Bei einer gemeinsamen Pressekonferenz am 27. März in Seoul, auf der Einzelheiten eines amerikanisch-russischen Projektes zur Aufräumung eines ehemaligen sowjetischen Atomwaffentestgeländes in Kasachstan bekanntgegeben werden sollten, hat Obama die Kontroverse um seine Zusicherung an Medwedew heruntergespielt. Er habe lediglich sagen wollen, daß eine Einigung im Streit um das Raketenabwehrsystem wegen der diesjährigen Präsidentenwahlen in Rußland und den USA nicht erreichbar wäre. Bis zum kommenden Jahr sollten die Unterhändler beider Seiten die technischen Aspekte einer möglichen Kompromißlösung ausloten, so Obama.

Medwedew stimmte dem Führer der demokratischen Partei der USA zu, feuerte aber gleichzeitig eine Breitseite in Richtung der Republikaner ab. Er warf Romney, der am Tag zuvor Rußland als "geopolitischen Gegner Nummer Eins" der USA bezeichnet hatte, vor, sich billiger "Hollywood-Klischees" zu bedienen.

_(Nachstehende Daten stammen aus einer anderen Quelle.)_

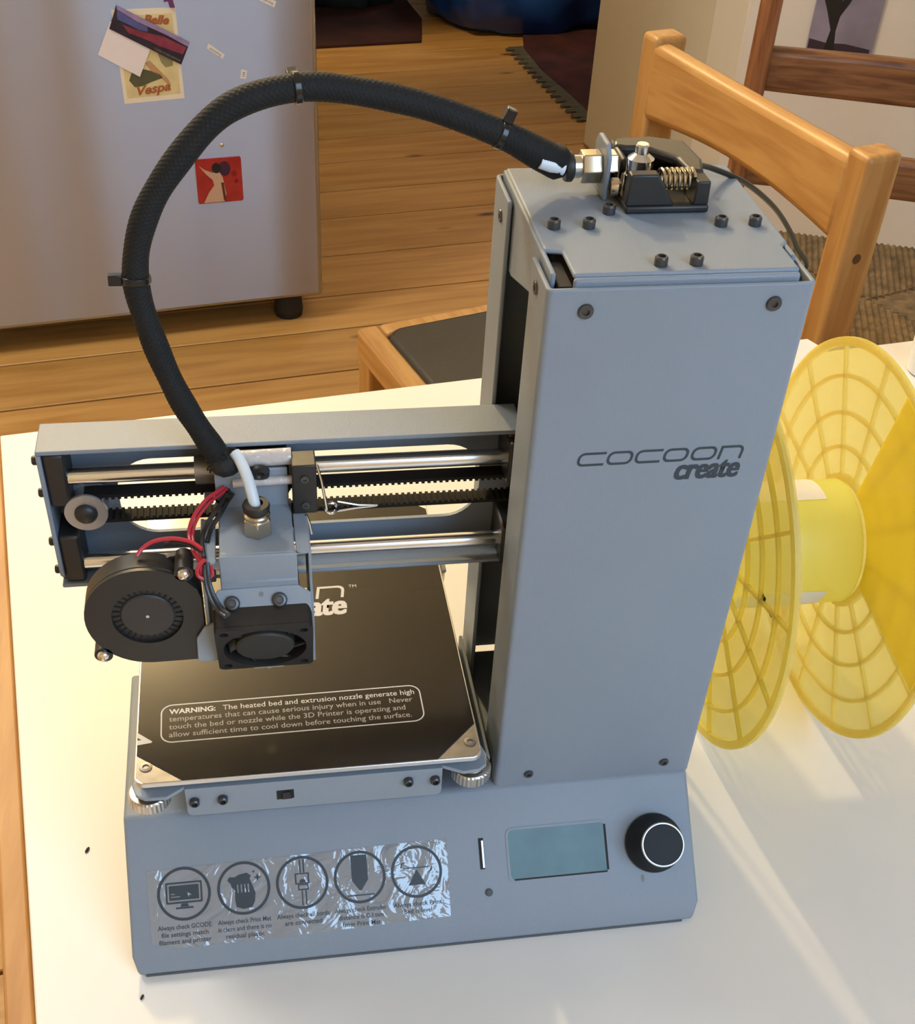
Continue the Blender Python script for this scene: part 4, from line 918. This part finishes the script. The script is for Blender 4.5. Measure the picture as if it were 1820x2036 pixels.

Er empfahl Romney und Konsorten, ihre Kalter-Krieg-Reflexe endlich abzulegen. "Schauen Sie auf Ihre Uhr. Wir haben 2012 und nicht Mitte der 70er Jahre des 19. Jahrhunderts. Egal, zu welcher Partei man gehört, sollte man die politische Realitäten zu Kenntnis nehmen", so Medwedew.